Boys Basketball

Commentary: Cardinals Looking To Ride A Wolf And Byrd To The Sun

CJ Byrd and Alex Wolf (54) provided the 1-2 punch in Wednesday night's win over Fairfield Warde. (Photo: Katie Burns)

CJ Byrd and Alex Wolf (54) provided the 1-2 punch in Wednesday night’s win over Fairfield Warde. (Photo: Katie Burns)

By Dave Ruden

FAIRFIELD — The motto for the Greenwich High School boys basketball team’s season is emblazoned on the players’ practice jerseys: Commit to the Sun.

The sun, of course, is Mohegan Sun, the site of the state championships.

Seeing that the Cardinals have never won a postseason title and appeared in just one FCIAC final, losing to Harding 11 years ago, coach Bill Brehm was asked Wednesday night, following a 74-57 win at Fairfield Warde, if the end game was a tad overly ambitious.

“That’s the ultimate goal of every high school team in Connecticut,” Brehm explained. “Why shouldn’t it be on the back of our jerseys?”

Why not? If you are going to reach high, aim high, which is the message Brehm is sending to his players.

There is a method to what may seem like madness. The Cardinals have two go-to players in center Alex Wolf and slasher CJ Byrd, and this season that is two more than many teams possess.

Getting to the FCIAC final would appear a more reasonable — and attainable — goal, but Commit to Warde jerseys will never get much on eBay, no matter how far the Cardinals go this winter.

Still, when you have a Wolf and a Byrd, why not be both hungry and try to fly high?

Greenwich's CJ Byrd drives to the basket against Warde's Brian Kerrigan. (Photo: Katie Burns)

Greenwich’s CJ Byrd drives to the basket against Warde’s Brian Kerrigan. (Photo: Katie Burns)

“Obviously it’s a luxury to have two guys who can take over a game,” Brehm said. “Last night Wolf had a big game for us and tonight it was Byrd.”

Byrd finished with 20 points and Wolf added 16 points and 10 rebounds Tuesday in a 30-point win against Staples, and Byrd went off against Warde, finishing with a career-high 32 points, 10 rebounds and 4 assists. At one point early in the third quarter, Byrd had outscored the Mustangs by himself, 26-17.

“I just really wanted to let the game come to me,” Byrd said. “I came in, it was a mental thing. In the past I haven’t driven to the basket or tried to score early. I pretty much just watched the ball.”


Wednesday night the small crowd at Warde pretty much watched Byrd, who put on a show.

“He’s the kind of player you just want to let go,” Brehm said. “You don’t over-coach him. He’s very instinctive. He’s really learned from last year when to do it and when not to do it.”

Byrd needed to do it early because Wolf was forced to the bench with his second foul, but with the Cardinals jumping out to a quick 12-1 lead it was a pressure-free night.

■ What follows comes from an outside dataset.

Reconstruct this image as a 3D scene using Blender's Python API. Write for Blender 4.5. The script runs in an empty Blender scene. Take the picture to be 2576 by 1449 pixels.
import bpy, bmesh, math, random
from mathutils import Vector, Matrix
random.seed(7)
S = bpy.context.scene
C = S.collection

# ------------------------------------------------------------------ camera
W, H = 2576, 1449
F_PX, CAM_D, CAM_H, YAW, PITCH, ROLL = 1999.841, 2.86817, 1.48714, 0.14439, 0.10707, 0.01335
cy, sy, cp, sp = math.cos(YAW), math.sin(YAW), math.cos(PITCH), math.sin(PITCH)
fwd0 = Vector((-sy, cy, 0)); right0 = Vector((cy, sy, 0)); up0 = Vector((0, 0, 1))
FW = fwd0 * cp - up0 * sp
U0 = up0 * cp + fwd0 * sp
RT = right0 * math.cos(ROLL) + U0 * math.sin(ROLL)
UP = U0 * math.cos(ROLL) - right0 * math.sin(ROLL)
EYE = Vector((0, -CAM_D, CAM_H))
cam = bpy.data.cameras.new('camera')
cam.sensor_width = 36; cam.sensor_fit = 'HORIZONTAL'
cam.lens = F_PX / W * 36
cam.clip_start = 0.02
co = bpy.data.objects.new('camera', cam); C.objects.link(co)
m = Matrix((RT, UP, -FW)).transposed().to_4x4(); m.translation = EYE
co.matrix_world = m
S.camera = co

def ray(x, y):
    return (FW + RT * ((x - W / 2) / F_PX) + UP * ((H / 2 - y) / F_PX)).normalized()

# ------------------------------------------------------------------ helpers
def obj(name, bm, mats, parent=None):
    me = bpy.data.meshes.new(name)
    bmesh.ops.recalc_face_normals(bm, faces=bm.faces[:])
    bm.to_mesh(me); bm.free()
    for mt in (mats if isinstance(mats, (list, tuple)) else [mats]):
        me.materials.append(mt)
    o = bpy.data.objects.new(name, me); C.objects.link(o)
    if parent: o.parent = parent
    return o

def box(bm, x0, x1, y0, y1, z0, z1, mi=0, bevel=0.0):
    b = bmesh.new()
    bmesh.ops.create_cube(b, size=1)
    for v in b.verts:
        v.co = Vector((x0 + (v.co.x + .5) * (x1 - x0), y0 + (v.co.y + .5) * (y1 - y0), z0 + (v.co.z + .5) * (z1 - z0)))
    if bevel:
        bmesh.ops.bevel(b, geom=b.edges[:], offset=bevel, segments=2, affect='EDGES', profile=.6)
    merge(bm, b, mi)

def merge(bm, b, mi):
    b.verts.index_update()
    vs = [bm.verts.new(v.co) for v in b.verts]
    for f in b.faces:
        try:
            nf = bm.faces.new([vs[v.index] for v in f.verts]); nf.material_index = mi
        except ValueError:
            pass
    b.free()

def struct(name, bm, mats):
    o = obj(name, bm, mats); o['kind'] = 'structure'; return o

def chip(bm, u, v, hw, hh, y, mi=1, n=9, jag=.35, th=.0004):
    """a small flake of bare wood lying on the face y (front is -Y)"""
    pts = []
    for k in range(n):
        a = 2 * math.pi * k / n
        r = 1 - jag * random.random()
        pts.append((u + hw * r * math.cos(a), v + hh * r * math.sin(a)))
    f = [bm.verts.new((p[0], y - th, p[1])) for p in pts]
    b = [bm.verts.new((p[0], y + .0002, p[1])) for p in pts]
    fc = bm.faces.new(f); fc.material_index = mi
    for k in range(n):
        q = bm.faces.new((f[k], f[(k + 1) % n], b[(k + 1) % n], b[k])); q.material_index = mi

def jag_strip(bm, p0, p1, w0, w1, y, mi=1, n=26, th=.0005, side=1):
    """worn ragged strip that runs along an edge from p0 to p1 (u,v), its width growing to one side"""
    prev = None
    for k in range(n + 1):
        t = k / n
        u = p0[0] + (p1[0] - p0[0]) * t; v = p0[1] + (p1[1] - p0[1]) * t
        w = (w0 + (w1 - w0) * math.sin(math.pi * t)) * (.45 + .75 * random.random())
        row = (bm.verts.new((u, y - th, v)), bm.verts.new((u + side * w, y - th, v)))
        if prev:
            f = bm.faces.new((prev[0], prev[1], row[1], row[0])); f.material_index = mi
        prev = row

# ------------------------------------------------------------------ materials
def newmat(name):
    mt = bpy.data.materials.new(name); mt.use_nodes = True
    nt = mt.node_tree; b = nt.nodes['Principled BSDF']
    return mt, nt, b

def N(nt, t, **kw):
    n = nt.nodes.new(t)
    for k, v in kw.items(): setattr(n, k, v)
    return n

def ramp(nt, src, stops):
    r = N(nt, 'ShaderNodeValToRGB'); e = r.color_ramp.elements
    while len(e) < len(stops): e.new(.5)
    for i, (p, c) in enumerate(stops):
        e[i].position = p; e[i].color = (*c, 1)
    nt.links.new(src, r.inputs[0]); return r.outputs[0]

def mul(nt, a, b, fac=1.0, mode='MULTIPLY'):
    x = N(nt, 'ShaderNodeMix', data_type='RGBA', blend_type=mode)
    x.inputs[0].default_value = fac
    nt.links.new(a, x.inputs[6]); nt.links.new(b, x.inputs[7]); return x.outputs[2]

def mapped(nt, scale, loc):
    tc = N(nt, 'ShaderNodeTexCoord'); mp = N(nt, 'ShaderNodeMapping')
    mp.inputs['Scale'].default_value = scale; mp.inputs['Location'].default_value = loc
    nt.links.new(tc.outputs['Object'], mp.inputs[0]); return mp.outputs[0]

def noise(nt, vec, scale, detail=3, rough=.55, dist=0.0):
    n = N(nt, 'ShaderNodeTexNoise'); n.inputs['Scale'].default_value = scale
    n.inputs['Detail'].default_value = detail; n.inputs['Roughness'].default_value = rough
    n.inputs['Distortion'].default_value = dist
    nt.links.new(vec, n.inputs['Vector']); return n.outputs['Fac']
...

To the Mustangs’ credit, they played harder the farther they got behind, and midway through the final quarter had trimmed what was once a 27-point lead to 64-50. Byrd answered with a one-handed runner and then Wolf, who finished with 13 points and 16 rebounds, scored the Cardinals’ next 5 points.

‘We wanted to really put four good quarters together, and for the most part we did it,” Brehm said.

Greenwich's Pat Santini dribbles up court against Fairfield Warde. (Photo: Katie Burns)

Greenwich’s Pat Santini dribbles up court against Fairfield Warde. (Photo: Katie Burns)

Greenwich is off to a 6-0 start, joining Bridgeport Central and Ridgefield as the FCIAC’s only remaining unbeaten teams.

Success has not distracted the Cardinals from the Sun they have committed to.

“We go into every game, like Coach says, with a chip on our shoulder,” Byrd said. “We don’t go into any game thinking we are going to kill a team or we are going to lose. We go in thinking we have something to prove.”

So far Greenwich has been perfect in the proving department.

“They are all great kids and are responding right now and buying in, and that’s all we can ask,” Brehm said.

Byrd was asked about the practice jerseys, and if the players felt this was a season Greenwich basketball can attain a level never reached before.

“I’m not making promises because I don’t want to sound cocky,” Byrd said. “But if we put in hard work, I think it will pay off in the end.”